Le viol est devenu un thème récurrent des nouvelles chaque jour. Parce qu'il serait davantage dénoncé ? Il l'a toujours été. Ainsi dans la loi salique des francs, le viol d'une femme mariée est autant sanctionné que le meurtre d'un homme libre. Dans le droit wisigoth, l'homme libre qui viole une femme libre par"cent coups de bâton et la mise en esclavage" (E. Viennot, La France, les femmes et le pouvoir).

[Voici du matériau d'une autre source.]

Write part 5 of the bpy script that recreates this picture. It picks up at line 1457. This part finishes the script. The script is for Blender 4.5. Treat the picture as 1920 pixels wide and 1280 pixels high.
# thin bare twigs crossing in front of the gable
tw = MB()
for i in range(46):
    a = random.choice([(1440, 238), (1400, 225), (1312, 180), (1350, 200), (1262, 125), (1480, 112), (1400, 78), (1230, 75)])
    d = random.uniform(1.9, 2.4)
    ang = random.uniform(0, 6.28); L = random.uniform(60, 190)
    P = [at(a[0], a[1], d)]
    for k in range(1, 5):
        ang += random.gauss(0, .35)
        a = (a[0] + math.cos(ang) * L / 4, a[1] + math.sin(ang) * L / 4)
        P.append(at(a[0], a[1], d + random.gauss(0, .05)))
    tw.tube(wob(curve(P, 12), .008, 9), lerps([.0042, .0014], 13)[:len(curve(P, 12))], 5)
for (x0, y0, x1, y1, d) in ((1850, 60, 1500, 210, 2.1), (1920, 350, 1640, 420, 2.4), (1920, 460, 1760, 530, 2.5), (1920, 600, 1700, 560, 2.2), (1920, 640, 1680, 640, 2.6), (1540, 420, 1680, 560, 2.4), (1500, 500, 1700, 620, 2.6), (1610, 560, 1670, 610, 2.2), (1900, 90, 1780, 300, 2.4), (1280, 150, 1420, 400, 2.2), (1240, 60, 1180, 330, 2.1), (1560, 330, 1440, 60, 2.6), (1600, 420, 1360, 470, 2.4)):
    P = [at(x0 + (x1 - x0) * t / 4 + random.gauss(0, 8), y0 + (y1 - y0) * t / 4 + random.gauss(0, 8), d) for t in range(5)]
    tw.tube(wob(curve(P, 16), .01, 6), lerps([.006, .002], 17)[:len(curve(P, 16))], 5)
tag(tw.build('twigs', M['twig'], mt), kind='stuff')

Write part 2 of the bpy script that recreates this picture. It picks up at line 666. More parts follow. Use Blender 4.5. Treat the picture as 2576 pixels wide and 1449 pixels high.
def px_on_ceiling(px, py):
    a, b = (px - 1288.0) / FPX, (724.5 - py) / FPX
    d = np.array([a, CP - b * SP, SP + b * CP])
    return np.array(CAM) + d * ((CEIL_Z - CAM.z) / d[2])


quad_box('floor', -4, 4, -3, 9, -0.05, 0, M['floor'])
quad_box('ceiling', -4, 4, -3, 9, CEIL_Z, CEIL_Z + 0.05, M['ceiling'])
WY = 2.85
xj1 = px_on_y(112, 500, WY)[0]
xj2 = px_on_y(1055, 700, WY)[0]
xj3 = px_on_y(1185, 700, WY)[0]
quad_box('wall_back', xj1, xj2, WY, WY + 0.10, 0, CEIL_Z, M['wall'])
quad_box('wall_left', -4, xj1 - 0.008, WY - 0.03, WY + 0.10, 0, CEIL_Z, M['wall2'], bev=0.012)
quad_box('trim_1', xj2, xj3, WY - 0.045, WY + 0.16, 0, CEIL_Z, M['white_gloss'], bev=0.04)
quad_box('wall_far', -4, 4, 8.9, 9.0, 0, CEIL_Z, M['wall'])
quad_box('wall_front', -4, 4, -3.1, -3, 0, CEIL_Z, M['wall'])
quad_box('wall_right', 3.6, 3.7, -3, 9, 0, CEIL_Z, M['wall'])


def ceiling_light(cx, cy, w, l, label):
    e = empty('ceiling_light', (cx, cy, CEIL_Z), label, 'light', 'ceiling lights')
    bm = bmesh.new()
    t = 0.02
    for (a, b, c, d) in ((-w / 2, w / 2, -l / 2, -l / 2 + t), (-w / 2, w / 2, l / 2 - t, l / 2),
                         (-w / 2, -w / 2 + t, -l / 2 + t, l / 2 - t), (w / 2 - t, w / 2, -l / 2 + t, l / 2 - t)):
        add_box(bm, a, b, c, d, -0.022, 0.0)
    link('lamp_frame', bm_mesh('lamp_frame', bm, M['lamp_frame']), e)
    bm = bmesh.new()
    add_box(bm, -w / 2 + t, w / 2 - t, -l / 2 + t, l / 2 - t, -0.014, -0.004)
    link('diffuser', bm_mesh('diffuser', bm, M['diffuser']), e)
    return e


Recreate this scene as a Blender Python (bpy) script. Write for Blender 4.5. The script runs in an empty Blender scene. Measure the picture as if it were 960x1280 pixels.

Ce qui m'interpelle c'est un sentiment de menace diffus qui plane derrière ces faits divers dont les auteurs sont des collégiens de 14 ans, des militaires français dans des camps de réfugiés, des prisonniers dans les maisons d'arrêts... Je me demande ce qui autorise une telle banalité du phénomène. Si le viol était si condamné chez les Barbares n'est-ce pas parce que la tentation du passage à l'acte est grande ?
J'émets l'hypothèse que notre société favorise la banalisation d'un tel désir en acceptant l'évolution des programmes télévisuels vers un voyeurisme décadent ou la transformation de nombre de titres de presse en vitrine à scandale. L'Internet ajoute aux tentations permanentes de violer l'intimité d'autrui. Certes il s'agit dans tous ces cas de viols virtuels ce qui ne signifie pas qu'ils n'ont pas de réalité. Photos et vidéos obtenues sans consentement impliquent celui qui les regarde en tant qu'il en devient complice. Banaliser ce regard sur autrui me semble autoriser l'intrusion dans l'intimité, dont la sexualité est le domaine par excellence.
Il faudrait évoquer l'exhibition qui caractérise également souvent l'expression sur Internet : plus direct que l'effort artistique, plus simple que le dialogue avec une autre personne. L'intimité a à voir avec la valeur personnelle en tant que chacun possède un monde à soi qui doit être respecté par les autres. N'est-ce pas l'humanité elle-même que nous piétinons en pénétrant sans aucune pudeur dans tous les recoins des désirs, fantasmes, actions et réactions des personnes qui la composent ? Le plaisir immédiat et individuel érigé en principe de base de l'action amène en tout cas certains individus à un aveuglement criminel et inquiétant, une sorte de consommation d'autrui.